Problem to solve —
Repeat, exactly and in full, the lines of the listing below, but without any pictures.

Data segment —

BEGIN

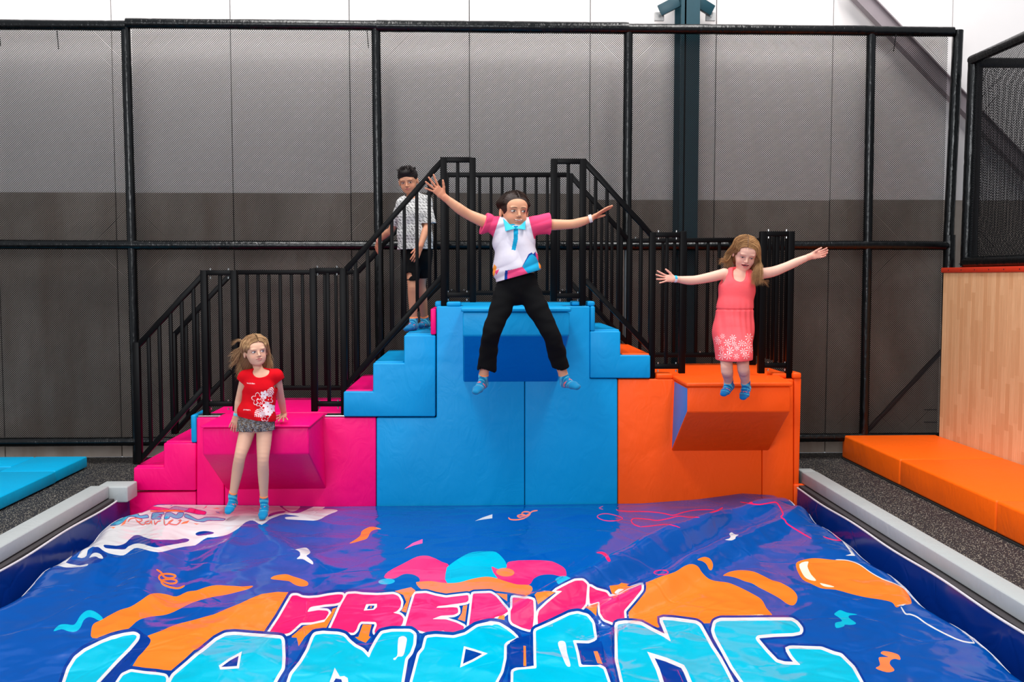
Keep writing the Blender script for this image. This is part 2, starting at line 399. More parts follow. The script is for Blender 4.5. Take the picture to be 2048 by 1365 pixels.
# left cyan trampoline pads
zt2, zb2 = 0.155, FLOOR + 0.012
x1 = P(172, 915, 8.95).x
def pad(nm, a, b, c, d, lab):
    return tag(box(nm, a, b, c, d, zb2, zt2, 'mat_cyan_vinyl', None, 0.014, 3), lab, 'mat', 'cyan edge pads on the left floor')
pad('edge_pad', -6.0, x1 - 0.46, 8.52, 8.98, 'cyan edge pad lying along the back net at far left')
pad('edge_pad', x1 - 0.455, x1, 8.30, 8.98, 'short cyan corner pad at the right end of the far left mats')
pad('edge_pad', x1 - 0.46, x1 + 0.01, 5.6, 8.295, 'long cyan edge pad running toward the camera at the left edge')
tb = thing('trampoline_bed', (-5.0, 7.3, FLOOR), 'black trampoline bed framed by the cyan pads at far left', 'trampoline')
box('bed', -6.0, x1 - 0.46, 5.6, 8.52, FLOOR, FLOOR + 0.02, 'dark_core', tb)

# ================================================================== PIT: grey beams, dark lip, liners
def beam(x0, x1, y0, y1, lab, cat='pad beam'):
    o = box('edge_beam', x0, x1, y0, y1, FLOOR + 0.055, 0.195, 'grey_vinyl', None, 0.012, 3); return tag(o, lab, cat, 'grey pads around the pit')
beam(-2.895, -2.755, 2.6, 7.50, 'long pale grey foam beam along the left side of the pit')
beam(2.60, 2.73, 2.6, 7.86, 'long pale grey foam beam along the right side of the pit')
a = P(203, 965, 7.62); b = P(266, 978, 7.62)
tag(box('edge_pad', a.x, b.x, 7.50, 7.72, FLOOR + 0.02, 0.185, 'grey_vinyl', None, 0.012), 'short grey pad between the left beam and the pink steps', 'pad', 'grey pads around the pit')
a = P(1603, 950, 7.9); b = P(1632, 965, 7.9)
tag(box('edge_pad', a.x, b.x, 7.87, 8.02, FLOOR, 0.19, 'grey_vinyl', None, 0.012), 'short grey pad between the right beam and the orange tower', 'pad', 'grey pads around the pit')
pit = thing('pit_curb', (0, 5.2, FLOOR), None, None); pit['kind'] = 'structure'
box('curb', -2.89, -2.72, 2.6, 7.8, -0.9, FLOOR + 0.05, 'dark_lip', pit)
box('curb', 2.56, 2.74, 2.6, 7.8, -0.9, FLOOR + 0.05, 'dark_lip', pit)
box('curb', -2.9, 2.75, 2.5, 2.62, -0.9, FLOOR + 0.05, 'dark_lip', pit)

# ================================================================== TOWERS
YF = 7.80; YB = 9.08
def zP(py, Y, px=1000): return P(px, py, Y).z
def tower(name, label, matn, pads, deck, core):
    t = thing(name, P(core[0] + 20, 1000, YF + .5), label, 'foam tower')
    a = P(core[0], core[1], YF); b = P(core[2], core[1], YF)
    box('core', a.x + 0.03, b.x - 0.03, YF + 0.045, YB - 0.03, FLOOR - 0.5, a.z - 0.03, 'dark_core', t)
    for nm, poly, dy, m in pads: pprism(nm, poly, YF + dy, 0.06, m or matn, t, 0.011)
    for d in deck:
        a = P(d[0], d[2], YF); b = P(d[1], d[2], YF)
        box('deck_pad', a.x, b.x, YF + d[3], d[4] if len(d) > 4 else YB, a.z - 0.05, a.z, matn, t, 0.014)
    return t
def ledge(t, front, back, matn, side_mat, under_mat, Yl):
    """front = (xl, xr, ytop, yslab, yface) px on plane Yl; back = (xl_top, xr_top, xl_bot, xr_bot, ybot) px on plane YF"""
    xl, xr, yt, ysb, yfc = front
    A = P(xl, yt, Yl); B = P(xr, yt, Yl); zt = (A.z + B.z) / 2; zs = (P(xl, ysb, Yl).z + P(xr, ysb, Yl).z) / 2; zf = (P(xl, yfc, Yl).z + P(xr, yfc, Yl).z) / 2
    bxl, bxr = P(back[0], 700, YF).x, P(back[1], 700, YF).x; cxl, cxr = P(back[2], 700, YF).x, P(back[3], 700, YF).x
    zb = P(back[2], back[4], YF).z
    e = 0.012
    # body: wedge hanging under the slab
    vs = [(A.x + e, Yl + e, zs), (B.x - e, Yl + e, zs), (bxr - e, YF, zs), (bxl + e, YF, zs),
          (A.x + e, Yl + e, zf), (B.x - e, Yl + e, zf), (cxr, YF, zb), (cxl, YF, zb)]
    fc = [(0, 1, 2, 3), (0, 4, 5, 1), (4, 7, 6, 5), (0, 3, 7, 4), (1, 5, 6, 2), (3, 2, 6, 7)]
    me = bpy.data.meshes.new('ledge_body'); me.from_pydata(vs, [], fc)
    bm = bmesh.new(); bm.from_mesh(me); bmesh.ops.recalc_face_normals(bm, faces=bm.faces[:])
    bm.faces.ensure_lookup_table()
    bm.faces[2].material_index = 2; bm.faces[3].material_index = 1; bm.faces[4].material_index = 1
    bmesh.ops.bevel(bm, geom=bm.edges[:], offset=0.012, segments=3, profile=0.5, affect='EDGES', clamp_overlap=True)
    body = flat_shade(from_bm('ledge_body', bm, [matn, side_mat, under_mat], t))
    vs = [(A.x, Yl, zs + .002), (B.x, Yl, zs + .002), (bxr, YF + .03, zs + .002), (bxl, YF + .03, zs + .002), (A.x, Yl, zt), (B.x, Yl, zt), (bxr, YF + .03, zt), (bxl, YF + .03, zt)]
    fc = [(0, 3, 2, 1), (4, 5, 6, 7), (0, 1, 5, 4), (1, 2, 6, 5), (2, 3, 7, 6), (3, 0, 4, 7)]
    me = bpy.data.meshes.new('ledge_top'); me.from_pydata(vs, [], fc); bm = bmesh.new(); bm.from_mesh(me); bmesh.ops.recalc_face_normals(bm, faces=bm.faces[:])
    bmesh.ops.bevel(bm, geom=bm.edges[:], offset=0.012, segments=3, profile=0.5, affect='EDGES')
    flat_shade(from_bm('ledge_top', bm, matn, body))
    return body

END

Exercise answer —
Keep writing the Blender script for this image. This is part 2, starting at line 399. More parts follow. The script is for Blender 4.5. Take the picture to be 2048 by 1365 pixels.
# left cyan trampoline pads
zt2, zb2 = 0.155, FLOOR + 0.012
x1 = P(172, 915, 8.95).x
def pad(nm, a, b, c, d, lab):
    return tag(box(nm, a, b, c, d, zb2, zt2, 'mat_cyan_vinyl', None, 0.014, 3), lab, 'mat', 'cyan edge pads on the left floor')
pad('edge_pad', -6.0, x1 - 0.46, 8.52, 8.98, 'cyan edge pad lying along the back net at far left')
pad('edge_pad', x1 - 0.455, x1, 8.30, 8.98, 'short cyan corner pad at the right end of the far left mats')
pad('edge_pad', x1 - 0.46, x1 + 0.01, 5.6, 8.295, 'long cyan edge pad running toward the camera at the left edge')
tb = thing('trampoline_bed', (-5.0, 7.3, FLOOR), 'black trampoline bed framed by the cyan pads at far left', 'trampoline')
box('bed', -6.0, x1 - 0.46, 5.6, 8.52, FLOOR, FLOOR + 0.02, 'dark_core', tb)

# ================================================================== PIT: grey beams, dark lip, liners
def beam(x0, x1, y0, y1, lab, cat='pad beam'):
    o = box('edge_beam', x0, x1, y0, y1, FLOOR + 0.055, 0.195, 'grey_vinyl', None, 0.012, 3); return tag(o, lab, cat, 'grey pads around the pit')
beam(-2.895, -2.755, 2.6, 7.50, 'long pale grey foam beam along the left side of the pit')
beam(2.60, 2.73, 2.6, 7.86, 'long pale grey foam beam along the right side of the pit')
a = P(203, 965, 7.62); b = P(266, 978, 7.62)
tag(box('edge_pad', a.x, b.x, 7.50, 7.72, FLOOR + 0.02, 0.185, 'grey_vinyl', None, 0.012), 'short grey pad between the left beam and the pink steps', 'pad', 'grey pads around the pit')
a = P(1603, 950, 7.9); b = P(1632, 965, 7.9)
tag(box('edge_pad', a.x, b.x, 7.87, 8.02, FLOOR, 0.19, 'grey_vinyl', None, 0.012), 'short grey pad between the right beam and the orange tower', 'pad', 'grey pads around the pit')
pit = thing('pit_curb', (0, 5.2, FLOOR), None, None); pit['kind'] = 'structure'
box('curb', -2.89, -2.72, 2.6, 7.8, -0.9, FLOOR + 0.05, 'dark_lip', pit)
box('curb', 2.56, 2.74, 2.6, 7.8, -0.9, FLOOR + 0.05, 'dark_lip', pit)
box('curb', -2.9, 2.75, 2.5, 2.62, -0.9, FLOOR + 0.05, 'dark_lip', pit)

# ================================================================== TOWERS
YF = 7.80; YB = 9.08
def zP(py, Y, px=1000): return P(px, py, Y).z
def tower(name, label, matn, pads, deck, core):
    t = thing(name, P(core[0] + 20, 1000, YF + .5), label, 'foam tower')
    a = P(core[0], core[1], YF); b = P(core[2], core[1], YF)
    box('core', a.x + 0.03, b.x - 0.03, YF + 0.045, YB - 0.03, FLOOR - 0.5, a.z - 0.03, 'dark_core', t)
    for nm, poly, dy, m in pads: pprism(nm, poly, YF + dy, 0.06, m or matn, t, 0.011)
    for d in deck:
        a = P(d[0], d[2], YF); b = P(d[1], d[2], YF)
        box('deck_pad', a.x, b.x, YF + d[3], d[4] if len(d) > 4 else YB, a.z - 0.05, a.z, matn, t, 0.014)
    return t
def ledge(t, front, back, matn, side_mat, under_mat, Yl):
    """front = (xl, xr, ytop, yslab, yface) px on plane Yl; back = (xl_top, xr_top, xl_bot, xr_bot, ybot) px on plane YF"""
    xl, xr, yt, ysb, yfc = front
    A = P(xl, yt, Yl); B = P(xr, yt, Yl); zt = (A.z + B.z) / 2; zs = (P(xl, ysb, Yl).z + P(xr, ysb, Yl).z) / 2; zf = (P(xl, yfc, Yl).z + P(xr, yfc, Yl).z) / 2
    bxl, bxr = P(back[0], 700, YF).x, P(back[1], 700, YF).x; cxl, cxr = P(back[2], 700, YF).x, P(back[3], 700, YF).x
    zb = P(back[2], back[4], YF).z
    e = 0.012
    # body: wedge hanging under the slab
    vs = [(A.x + e, Yl + e, zs), (B.x - e, Yl + e, zs), (bxr - e, YF, zs), (bxl + e, YF, zs),
          (A.x + e, Yl + e, zf), (B.x - e, Yl + e, zf), (cxr, YF, zb), (cxl, YF, zb)]
    fc = [(0, 1, 2, 3), (0, 4, 5, 1), (4, 7, 6, 5), (0, 3, 7, 4), (1, 5, 6, 2), (3, 2, 6, 7)]
    me = bpy.data.meshes.new('ledge_body'); me.from_pydata(vs, [], fc)
    bm = bmesh.new(); bm.from_mesh(me); bmesh.ops.recalc_face_normals(bm, faces=bm.faces[:])
    bm.faces.ensure_lookup_table()
    bm.faces[2].material_index = 2; bm.faces[3].material_index = 1; bm.faces[4].material_index = 1
    bmesh.ops.bevel(bm, geom=bm.edges[:], offset=0.012, segments=3, profile=0.5, affect='EDGES', clamp_overlap=True)
    body = flat_shade(from_bm('ledge_body', bm, [matn, side_mat, under_mat], t))
    vs = [(A.x, Yl, zs + .002), (B.x, Yl, zs + .002), (bxr, YF + .03, zs + .002), (bxl, YF + .03, zs + .002), (A.x, Yl, zt), (B.x, Yl, zt), (bxr, YF + .03, zt), (bxl, YF + .03, zt)]
    fc = [(0, 3, 2, 1), (4, 5, 6, 7), (0, 1, 5, 4), (1, 2, 6, 5), (2, 3, 7, 6), (3, 0, 4, 7)]
    me = bpy.data.meshes.new('ledge_top'); me.from_pydata(vs, [], fc); bm = bmesh.new(); bm.from_mesh(me); bmesh.ops.recalc_face_normals(bm, faces=bm.faces[:])
    bmesh.ops.bevel(bm, geom=bm.edges[:], offset=0.012, segments=3, profile=0.5, affect='EDGES')
    flat_shade(from_bm('ledge_top', bm, matn, body))
    return body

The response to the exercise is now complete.